───── STORED DATA
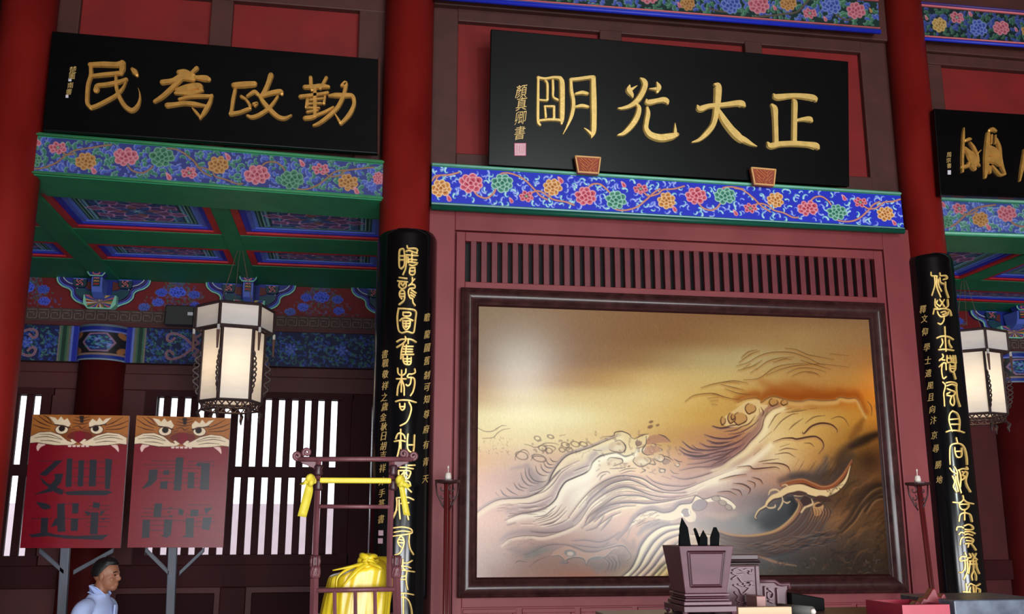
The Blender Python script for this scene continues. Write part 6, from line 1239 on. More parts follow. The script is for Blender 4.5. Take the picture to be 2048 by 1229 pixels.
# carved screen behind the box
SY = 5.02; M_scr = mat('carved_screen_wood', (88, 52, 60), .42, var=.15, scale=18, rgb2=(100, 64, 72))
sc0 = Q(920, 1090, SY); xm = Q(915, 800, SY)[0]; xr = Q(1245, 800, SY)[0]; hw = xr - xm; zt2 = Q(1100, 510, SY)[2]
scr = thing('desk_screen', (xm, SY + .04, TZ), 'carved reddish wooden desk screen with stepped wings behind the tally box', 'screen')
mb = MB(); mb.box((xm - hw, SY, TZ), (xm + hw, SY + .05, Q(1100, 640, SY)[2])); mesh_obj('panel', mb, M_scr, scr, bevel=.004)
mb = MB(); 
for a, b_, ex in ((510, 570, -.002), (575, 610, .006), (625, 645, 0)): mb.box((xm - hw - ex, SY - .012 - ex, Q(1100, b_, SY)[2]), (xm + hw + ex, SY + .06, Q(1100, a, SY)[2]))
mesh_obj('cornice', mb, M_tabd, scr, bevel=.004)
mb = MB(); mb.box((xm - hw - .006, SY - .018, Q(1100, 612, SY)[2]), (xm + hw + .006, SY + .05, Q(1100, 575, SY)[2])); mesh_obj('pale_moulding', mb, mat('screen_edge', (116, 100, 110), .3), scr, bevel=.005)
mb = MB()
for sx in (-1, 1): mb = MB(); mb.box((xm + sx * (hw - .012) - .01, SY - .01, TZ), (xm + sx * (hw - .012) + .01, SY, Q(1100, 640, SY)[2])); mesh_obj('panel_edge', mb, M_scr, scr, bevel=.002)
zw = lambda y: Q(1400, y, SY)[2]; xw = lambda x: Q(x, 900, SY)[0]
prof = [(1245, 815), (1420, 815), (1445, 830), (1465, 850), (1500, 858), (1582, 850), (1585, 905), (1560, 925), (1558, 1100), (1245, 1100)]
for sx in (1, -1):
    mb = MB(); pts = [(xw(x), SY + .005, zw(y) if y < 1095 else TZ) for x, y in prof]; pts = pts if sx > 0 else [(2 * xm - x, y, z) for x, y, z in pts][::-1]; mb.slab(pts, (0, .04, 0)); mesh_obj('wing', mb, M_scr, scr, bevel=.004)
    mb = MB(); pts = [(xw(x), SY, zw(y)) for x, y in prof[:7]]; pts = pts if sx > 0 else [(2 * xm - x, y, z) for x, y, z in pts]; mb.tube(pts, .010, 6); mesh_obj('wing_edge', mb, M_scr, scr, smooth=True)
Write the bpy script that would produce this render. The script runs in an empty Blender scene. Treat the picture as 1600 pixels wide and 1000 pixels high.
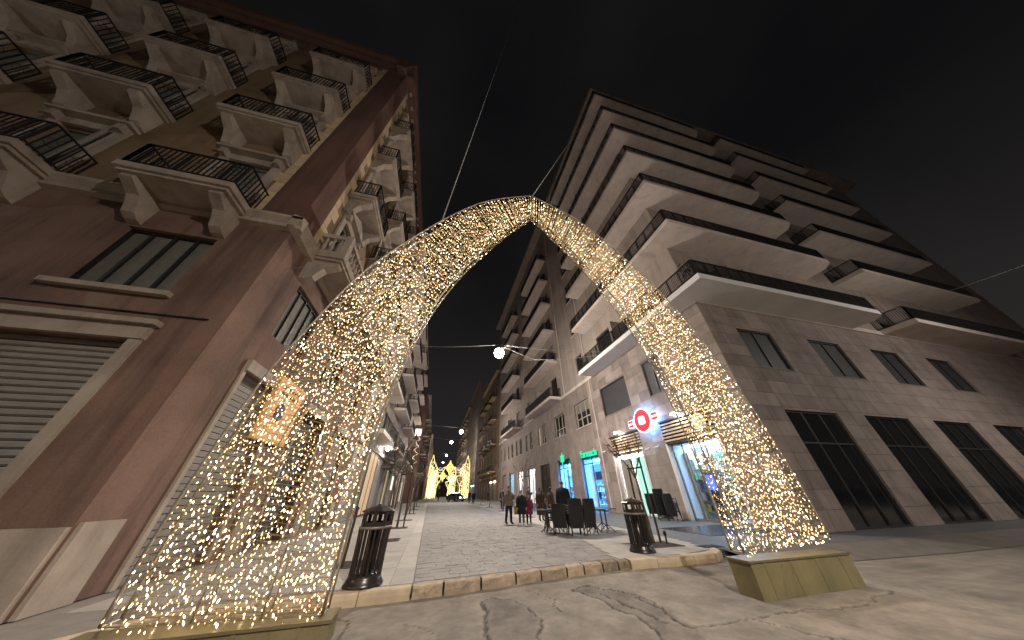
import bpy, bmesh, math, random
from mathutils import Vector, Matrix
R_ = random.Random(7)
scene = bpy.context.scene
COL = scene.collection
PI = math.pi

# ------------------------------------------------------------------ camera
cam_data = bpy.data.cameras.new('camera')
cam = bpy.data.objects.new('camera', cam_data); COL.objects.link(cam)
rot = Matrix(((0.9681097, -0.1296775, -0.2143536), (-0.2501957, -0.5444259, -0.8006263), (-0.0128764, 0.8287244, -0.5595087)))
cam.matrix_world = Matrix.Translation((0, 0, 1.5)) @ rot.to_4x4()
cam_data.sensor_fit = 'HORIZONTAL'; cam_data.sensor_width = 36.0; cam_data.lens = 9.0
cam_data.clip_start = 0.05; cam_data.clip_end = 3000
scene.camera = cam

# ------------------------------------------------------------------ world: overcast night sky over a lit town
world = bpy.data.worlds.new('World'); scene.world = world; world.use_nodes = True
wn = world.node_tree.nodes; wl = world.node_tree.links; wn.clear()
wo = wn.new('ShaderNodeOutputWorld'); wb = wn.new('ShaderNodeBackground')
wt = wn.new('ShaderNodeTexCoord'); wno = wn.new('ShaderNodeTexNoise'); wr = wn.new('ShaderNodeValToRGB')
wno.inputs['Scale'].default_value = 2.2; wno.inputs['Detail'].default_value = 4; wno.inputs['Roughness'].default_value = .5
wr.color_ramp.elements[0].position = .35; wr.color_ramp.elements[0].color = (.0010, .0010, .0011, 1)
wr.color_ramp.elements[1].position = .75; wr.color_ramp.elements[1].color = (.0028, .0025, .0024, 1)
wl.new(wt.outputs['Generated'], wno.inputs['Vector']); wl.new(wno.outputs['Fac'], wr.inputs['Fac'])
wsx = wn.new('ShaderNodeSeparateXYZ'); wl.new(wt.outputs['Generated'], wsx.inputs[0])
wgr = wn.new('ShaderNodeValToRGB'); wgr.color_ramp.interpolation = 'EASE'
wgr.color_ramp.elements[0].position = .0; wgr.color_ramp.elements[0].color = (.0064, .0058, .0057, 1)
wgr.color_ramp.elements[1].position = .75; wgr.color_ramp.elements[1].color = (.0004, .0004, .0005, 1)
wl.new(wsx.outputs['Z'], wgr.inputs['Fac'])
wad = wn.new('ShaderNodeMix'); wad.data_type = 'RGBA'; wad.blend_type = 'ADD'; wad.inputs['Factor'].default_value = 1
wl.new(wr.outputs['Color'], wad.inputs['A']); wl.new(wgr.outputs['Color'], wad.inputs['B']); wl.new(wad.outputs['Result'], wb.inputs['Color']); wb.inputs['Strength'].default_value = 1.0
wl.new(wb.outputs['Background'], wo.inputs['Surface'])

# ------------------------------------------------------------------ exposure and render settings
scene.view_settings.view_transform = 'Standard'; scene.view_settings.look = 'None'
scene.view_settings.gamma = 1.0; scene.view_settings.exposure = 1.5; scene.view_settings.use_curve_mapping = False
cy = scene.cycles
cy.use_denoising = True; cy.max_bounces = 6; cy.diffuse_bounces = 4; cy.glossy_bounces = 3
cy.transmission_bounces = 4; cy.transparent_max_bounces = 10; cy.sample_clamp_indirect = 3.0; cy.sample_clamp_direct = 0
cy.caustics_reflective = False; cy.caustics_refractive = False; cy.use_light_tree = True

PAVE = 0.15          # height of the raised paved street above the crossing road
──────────
◆ EXERCISE TASK:
Go to the line that contains "Write the bpy" and copy from there down to the line that contains "scene.camera = cam", with both lines included. Pass over the pictures.

◆ CORRECT OUTPUT:
Write the bpy script that would produce this render. The script runs in an empty Blender scene. Treat the picture as 1600 pixels wide and 1000 pixels high.
import bpy, bmesh, math, random
from mathutils import Vector, Matrix
R_ = random.Random(7)
scene = bpy.context.scene
COL = scene.collection
PI = math.pi

# ------------------------------------------------------------------ camera
cam_data = bpy.data.cameras.new('camera')
cam = bpy.data.objects.new('camera', cam_data); COL.objects.link(cam)
rot = Matrix(((0.9681097, -0.1296775, -0.2143536), (-0.2501957, -0.5444259, -0.8006263), (-0.0128764, 0.8287244, -0.5595087)))
cam.matrix_world = Matrix.Translation((0, 0, 1.5)) @ rot.to_4x4()
cam_data.sensor_fit = 'HORIZONTAL'; cam_data.sensor_width = 36.0; cam_data.lens = 9.0
cam_data.clip_start = 0.05; cam_data.clip_end = 3000
scene.camera = cam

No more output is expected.